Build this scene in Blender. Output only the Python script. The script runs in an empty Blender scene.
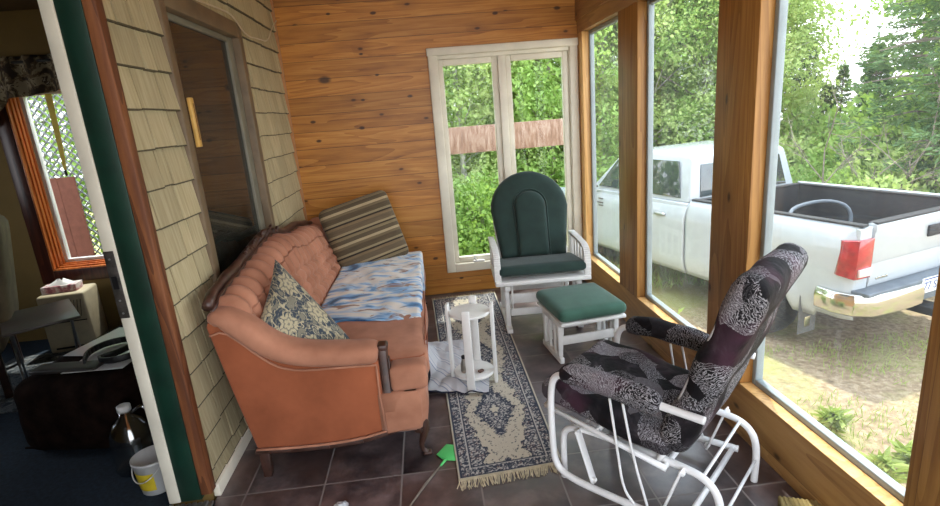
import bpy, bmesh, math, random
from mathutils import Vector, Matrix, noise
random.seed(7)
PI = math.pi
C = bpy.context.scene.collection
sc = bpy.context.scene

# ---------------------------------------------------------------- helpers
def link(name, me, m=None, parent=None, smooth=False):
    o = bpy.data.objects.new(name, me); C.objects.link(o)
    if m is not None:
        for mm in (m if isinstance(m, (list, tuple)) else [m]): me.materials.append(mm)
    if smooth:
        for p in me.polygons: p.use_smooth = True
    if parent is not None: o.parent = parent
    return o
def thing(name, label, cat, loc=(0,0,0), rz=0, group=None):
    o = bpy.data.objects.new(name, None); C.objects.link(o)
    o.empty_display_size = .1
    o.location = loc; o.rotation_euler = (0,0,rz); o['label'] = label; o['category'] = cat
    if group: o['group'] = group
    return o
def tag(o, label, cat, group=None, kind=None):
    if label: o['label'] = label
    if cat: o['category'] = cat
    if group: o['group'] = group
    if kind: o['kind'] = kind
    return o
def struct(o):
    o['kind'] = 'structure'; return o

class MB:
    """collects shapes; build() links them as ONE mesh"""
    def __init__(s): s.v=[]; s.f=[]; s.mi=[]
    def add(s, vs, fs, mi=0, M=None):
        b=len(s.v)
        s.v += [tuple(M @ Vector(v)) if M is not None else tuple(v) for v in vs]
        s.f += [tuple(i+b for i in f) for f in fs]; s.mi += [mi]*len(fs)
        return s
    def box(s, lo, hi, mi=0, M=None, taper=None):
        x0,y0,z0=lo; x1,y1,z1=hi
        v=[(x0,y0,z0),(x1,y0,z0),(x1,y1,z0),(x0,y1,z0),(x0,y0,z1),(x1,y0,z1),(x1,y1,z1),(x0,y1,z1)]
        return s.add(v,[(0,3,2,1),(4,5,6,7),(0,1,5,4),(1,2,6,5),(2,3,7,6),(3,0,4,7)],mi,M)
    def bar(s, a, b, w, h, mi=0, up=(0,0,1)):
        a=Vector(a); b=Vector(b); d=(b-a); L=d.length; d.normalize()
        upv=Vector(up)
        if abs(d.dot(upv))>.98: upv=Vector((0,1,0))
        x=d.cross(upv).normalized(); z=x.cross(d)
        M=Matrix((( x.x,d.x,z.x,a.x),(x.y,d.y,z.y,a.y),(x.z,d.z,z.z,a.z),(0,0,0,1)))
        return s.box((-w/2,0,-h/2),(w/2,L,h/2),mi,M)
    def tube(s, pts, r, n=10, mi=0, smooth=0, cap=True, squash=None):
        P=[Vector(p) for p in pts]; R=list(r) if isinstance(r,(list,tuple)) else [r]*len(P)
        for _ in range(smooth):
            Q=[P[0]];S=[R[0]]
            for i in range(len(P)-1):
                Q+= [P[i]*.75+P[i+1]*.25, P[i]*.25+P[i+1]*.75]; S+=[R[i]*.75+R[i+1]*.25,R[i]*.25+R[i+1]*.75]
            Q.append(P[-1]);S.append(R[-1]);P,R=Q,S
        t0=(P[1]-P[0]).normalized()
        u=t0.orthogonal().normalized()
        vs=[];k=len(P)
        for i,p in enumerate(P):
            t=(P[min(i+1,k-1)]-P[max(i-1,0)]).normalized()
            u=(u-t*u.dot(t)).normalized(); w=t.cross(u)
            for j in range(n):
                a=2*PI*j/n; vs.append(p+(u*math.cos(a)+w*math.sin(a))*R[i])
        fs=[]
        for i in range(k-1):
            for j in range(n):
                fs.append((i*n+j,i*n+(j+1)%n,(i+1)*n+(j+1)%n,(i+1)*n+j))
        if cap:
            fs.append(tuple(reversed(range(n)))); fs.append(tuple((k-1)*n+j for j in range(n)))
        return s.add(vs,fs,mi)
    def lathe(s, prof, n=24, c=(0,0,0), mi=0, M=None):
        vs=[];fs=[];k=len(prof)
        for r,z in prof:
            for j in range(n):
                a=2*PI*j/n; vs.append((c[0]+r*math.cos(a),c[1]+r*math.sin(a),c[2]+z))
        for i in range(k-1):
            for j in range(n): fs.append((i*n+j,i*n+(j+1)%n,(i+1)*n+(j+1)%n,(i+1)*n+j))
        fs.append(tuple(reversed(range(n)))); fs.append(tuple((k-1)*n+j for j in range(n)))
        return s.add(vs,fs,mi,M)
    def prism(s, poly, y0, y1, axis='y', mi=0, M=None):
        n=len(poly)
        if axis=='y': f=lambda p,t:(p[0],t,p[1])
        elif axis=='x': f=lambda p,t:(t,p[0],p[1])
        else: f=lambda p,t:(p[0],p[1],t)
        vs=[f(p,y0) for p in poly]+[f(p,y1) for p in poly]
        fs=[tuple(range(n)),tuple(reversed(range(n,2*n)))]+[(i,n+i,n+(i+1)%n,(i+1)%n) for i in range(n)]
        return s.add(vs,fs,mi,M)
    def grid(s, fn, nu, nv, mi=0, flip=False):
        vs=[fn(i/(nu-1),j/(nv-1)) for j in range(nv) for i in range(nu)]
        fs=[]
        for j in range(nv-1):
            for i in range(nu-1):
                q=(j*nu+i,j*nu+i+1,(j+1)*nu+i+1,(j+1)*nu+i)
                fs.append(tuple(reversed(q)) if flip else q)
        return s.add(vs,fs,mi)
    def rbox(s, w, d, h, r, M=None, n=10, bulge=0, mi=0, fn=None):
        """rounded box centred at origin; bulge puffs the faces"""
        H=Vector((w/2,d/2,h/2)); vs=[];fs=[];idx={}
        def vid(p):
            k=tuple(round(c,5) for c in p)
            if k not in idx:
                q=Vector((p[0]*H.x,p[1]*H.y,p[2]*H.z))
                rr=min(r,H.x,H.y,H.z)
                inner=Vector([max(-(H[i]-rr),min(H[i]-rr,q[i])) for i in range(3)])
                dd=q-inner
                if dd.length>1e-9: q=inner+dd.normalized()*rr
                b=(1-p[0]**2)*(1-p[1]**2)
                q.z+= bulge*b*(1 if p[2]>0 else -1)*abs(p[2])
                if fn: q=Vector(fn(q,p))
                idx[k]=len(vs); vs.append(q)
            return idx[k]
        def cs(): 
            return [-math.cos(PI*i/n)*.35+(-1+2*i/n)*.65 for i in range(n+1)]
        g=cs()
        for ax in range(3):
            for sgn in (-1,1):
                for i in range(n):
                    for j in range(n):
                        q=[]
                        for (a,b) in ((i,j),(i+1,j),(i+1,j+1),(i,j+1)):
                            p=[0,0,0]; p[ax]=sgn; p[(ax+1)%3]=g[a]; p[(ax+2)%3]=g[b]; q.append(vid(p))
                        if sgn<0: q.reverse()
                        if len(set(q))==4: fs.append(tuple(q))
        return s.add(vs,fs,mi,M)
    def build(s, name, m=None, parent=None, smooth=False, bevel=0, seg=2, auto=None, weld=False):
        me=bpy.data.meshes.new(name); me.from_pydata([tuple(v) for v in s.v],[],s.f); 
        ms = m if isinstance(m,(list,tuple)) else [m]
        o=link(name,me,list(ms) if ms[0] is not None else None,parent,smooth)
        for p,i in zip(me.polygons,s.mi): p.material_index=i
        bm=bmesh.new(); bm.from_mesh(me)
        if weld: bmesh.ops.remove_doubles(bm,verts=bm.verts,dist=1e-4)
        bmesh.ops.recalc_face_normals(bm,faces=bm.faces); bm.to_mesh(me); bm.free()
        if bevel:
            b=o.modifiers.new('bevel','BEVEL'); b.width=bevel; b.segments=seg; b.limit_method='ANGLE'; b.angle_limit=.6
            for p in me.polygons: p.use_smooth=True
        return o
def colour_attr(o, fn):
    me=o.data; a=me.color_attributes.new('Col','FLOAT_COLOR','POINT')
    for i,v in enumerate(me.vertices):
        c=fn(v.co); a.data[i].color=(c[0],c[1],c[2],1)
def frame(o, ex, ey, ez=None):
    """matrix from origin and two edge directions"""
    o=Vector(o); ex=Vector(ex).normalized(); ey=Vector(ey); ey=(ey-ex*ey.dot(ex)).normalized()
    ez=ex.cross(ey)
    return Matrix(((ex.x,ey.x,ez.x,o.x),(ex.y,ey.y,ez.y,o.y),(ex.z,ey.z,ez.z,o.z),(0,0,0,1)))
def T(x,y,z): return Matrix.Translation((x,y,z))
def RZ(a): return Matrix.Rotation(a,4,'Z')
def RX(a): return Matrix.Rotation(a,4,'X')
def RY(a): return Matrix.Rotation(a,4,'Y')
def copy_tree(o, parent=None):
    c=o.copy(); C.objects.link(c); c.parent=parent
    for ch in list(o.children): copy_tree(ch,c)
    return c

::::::

* **TASK**
From the first line of the listing above, repeat every line through the one holding "sc = bpy.context.scene". Both ends count, and pictures stay out.

* **RESPONSE TO THE TASK**
Build this scene in Blender. Output only the Python script. The script runs in an empty Blender scene.
import bpy, bmesh, math, random
from mathutils import Vector, Matrix, noise
random.seed(7)
PI = math.pi
C = bpy.context.scene.collection
sc = bpy.context.scene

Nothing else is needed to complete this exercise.